Chapter 13 of 15

Debugging

Be a scientist, not a superstitious monkey

Debugging is another skill that senior developers say new developers are really bad at. The number one way to be bad at debugging is to be superstitious.

Don’t change five things at once

You’ve found a bug. Something’s going wrong. So you think: “Well, I’ll change this thing. Maybe it’s that thing. That code looks a little bit wrong — I’ll replace it with something else.” You make five changes at once, run it, and…

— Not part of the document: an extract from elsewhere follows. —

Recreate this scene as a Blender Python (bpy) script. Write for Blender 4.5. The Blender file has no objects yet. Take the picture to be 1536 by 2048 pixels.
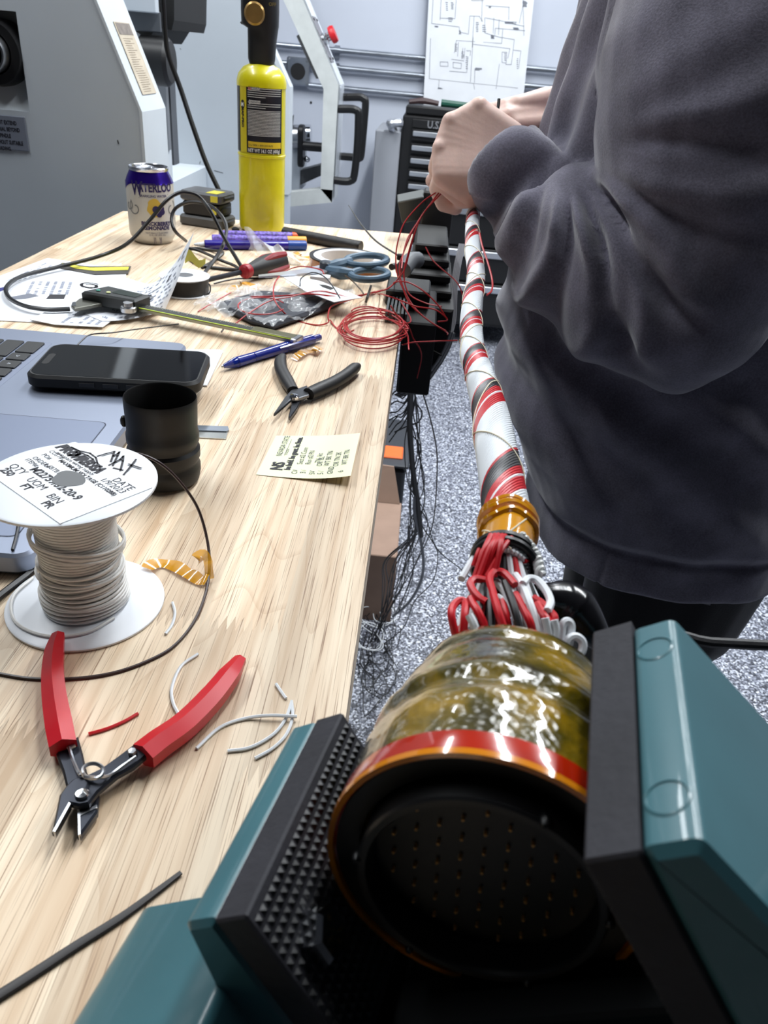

Either it works or it doesn’t. But either way, you’re in trouble. You don’t know which change fixed the problem. You don’t know why it was broken. You don’t know what other things you’ve broken with your five changes. You’ve just shuffled the deck and hoped for the best.

Be methodical

The way to debug is methodically. Form a hypothesis about what’s going wrong. Change one thing. See if that fixes it. If yes, great — you understand the problem. If no, revert that change and try the next hypothesis.

If you change one thing after another after another without reverting, you still don’t know which change was important. Change one thing. Test. Revert if it didn’t help. Repeat.

Delete code you don’t understand

If you find code in a legacy application and you don’t know what it does, delete it. You’re going to discover one of two things:

  1. That code wasn’t necessary — great, you’ve made the application simpler and more maintainable.
  2. Something breaks — and now you know what that code was for.

Either way, you win. Don’t leave mysterious code in the codebase out of fear. But also: don’t commit code you don’t understand. Don’t superstitiously copy patterns from other parts of the codebase because they “look important.”

Do write code you don’t understand

This sounds contradictory, but it’s different. A lot of the time, you’re going to be exploring APIs and libraries to figure out how they work. Documentation will only tell you so much. The way you actually learn how an API works is by running stuff against it and seeing what happens.

The fastest way to do this is to use a REPL — the Read-Eval-Print Loop. In JavaScript, that’s the browser console or the Node.js REPL. You can paste in a line of code, hit enter, and immediately see what it does. The three minutes you used to spend writing a test script are down to five or ten seconds. That’s 10x programmer territory — not because you’re coding faster, but because you’re spending less time on things that aren’t coding.